> STATED GOAL: Leaving out every picture, quote the data below exactly as it appears.
⁂
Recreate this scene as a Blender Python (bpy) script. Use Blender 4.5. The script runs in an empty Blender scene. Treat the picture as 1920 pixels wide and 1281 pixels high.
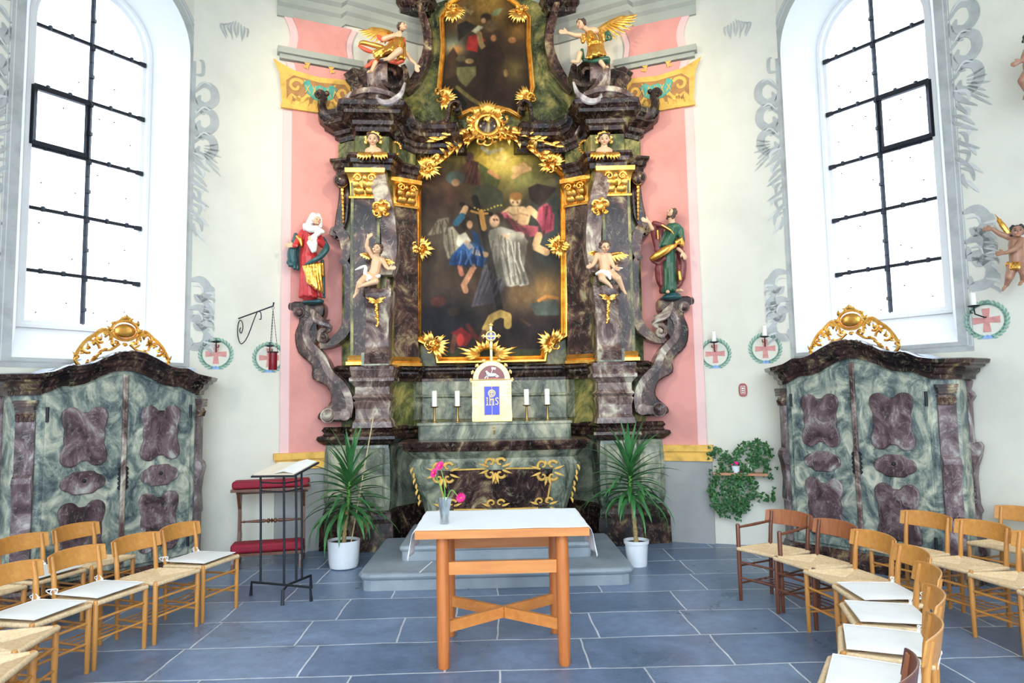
import bpy, math, random
import numpy as np
from mathutils import Vector, Matrix
random.seed(7)
SC = bpy.context.scene
COL = SC.collection
R = math.radians
# ------------------------------------------------------------------ camera
F, CX, CY, EYE = 1280.0, 960.0, 640.5, 1.80
yaw = math.atan((CX-925)/F)
pit = math.atan((750-CY)/F*math.cos(yaw))
roll = .018
cf = Vector((math.sin(yaw)*math.cos(pit), math.cos(yaw)*math.cos(pit), math.sin(pit)))
r0 = cf.cross(Vector((0, 0, 1))).normalized(); u0 = r0.cross(cf)
cr_ = r0*math.cos(roll)-u0*math.sin(roll); cu_ = r0*math.sin(roll)+u0*math.cos(roll)
cam_d = bpy.data.cameras.new('camera'); cam_d.lens = 24; cam_d.sensor_width = 36
cam_d.clip_end = 200
cam = bpy.data.objects.new('camera', cam_d); COL.objects.link(cam)
cam.matrix_world = Matrix(((cr_.x, cu_.x, -cf.x, 0), (cr_.y, cu_.y, -cf.y, 0), (cr_.z, cu_.z, -cf.z, EYE), (0, 0, 0, 1)))
SC.camera = cam
# ------------------------------------------------------------------ light
vs = SC.view_settings
vs.view_transform = 'Standard'; vs.look = 'None'; vs.gamma = 1; vs.use_curve_mapping = False
SC.display_settings.display_device = 'sRGB'
vs.exposure = 1.12
W = bpy.data.worlds.new('sky'); SC.world = W; W.use_nodes = True
wn = W.node_tree.nodes; wb = wn['Background']
wt = W.node_tree; tc_w = wn.new('ShaderNodeTexCoord'); sx_w = wn.new('ShaderNodeSeparateXYZ'); rp_w = wn.new('ShaderNodeValToRGB')
wt.links.new(tc_w.outputs['Generated'], sx_w.inputs[0]); wt.links.new(sx_w.outputs['Z'], rp_w.inputs[0]); wt.links.new(rp_w.outputs[0], wb.inputs[0])
rp_w.color_ramp.elements[0].position = .0; rp_w.color_ramp.elements[0].color = (.22, .25, .28, 1)      # overcast sky, brighter and bluer overhead
rp_w.color_ramp.elements[1].position = .75; rp_w.color_ramp.elements[1].color = (.62, .80, 1.0, 1)
e_w = rp_w.color_ramp.elements.new(.06); e_w.color = (.36, .39, .42, 1)
wb.inputs[1].default_value = 5.2
def spot(name, loc, aim, watts, col, size, ang, blend=.8):
    l = bpy.data.lights.new(name, 'SPOT'); l.energy = watts; l.color = col; l.shadow_soft_size = size
    l.spot_size = R(ang); l.spot_blend = blend
    o = bpy.data.objects.new(name, l); COL.objects.link(o); o.location = loc
    o.rotation_euler = (Vector(aim)-Vector(loc)).to_track_quat('-Z', 'Y').to_euler()
spot('altar_spotlight', (-4.2, 3.0, 7.2), (0, 9, 4.8), 480, (1, .86, .62), .25, 55)
spot('altar_spotlight', (4.2, 3.0, 7.2), (0, 9, 4.8), 480, (1, .86, .62), .25, 55)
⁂
> EXERCISE ANSWER:
Recreate this scene as a Blender Python (bpy) script. Use Blender 4.5. The script runs in an empty Blender scene. Treat the picture as 1920 pixels wide and 1281 pixels high.
import bpy, math, random
import numpy as np
from mathutils import Vector, Matrix
random.seed(7)
SC = bpy.context.scene
COL = SC.collection
R = math.radians
# ------------------------------------------------------------------ camera
F, CX, CY, EYE = 1280.0, 960.0, 640.5, 1.80
yaw = math.atan((CX-925)/F)
pit = math.atan((750-CY)/F*math.cos(yaw))
roll = .018
cf = Vector((math.sin(yaw)*math.cos(pit), math.cos(yaw)*math.cos(pit), math.sin(pit)))
r0 = cf.cross(Vector((0, 0, 1))).normalized(); u0 = r0.cross(cf)
cr_ = r0*math.cos(roll)-u0*math.sin(roll); cu_ = r0*math.sin(roll)+u0*math.cos(roll)
cam_d = bpy.data.cameras.new('camera'); cam_d.lens = 24; cam_d.sensor_width = 36
cam_d.clip_end = 200
cam = bpy.data.objects.new('camera', cam_d); COL.objects.link(cam)
cam.matrix_world = Matrix(((cr_.x, cu_.x, -cf.x, 0), (cr_.y, cu_.y, -cf.y, 0), (cr_.z, cu_.z, -cf.z, EYE), (0, 0, 0, 1)))
SC.camera = cam
# ------------------------------------------------------------------ light
vs = SC.view_settings
vs.view_transform = 'Standard'; vs.look = 'None'; vs.gamma = 1; vs.use_curve_mapping = False
SC.display_settings.display_device = 'sRGB'
vs.exposure = 1.12
W = bpy.data.worlds.new('sky'); SC.world = W; W.use_nodes = True
wn = W.node_tree.nodes; wb = wn['Background']
wt = W.node_tree; tc_w = wn.new('ShaderNodeTexCoord'); sx_w = wn.new('ShaderNodeSeparateXYZ'); rp_w = wn.new('ShaderNodeValToRGB')
wt.links.new(tc_w.outputs['Generated'], sx_w.inputs[0]); wt.links.new(sx_w.outputs['Z'], rp_w.inputs[0]); wt.links.new(rp_w.outputs[0], wb.inputs[0])
rp_w.color_ramp.elements[0].position = .0; rp_w.color_ramp.elements[0].color = (.22, .25, .28, 1)      # overcast sky, brighter and bluer overhead
rp_w.color_ramp.elements[1].position = .75; rp_w.color_ramp.elements[1].color = (.62, .80, 1.0, 1)
e_w = rp_w.color_ramp.elements.new(.06); e_w.color = (.36, .39, .42, 1)
wb.inputs[1].default_value = 5.2
def spot(name, loc, aim, watts, col, size, ang, blend=.8):
    l = bpy.data.lights.new(name, 'SPOT'); l.energy = watts; l.color = col; l.shadow_soft_size = size
    l.spot_size = R(ang); l.spot_blend = blend
    o = bpy.data.objects.new(name, l); COL.objects.link(o); o.location = loc
    o.rotation_euler = (Vector(aim)-Vector(loc)).to_track_quat('-Z', 'Y').to_euler()
spot('altar_spotlight', (-4.2, 3.0, 7.2), (0, 9, 4.8), 480, (1, .86, .62), .25, 55)
spot('altar_spotlight', (4.2, 3.0, 7.2), (0, 9, 4.8), 480, (1, .86, .62), .25, 55)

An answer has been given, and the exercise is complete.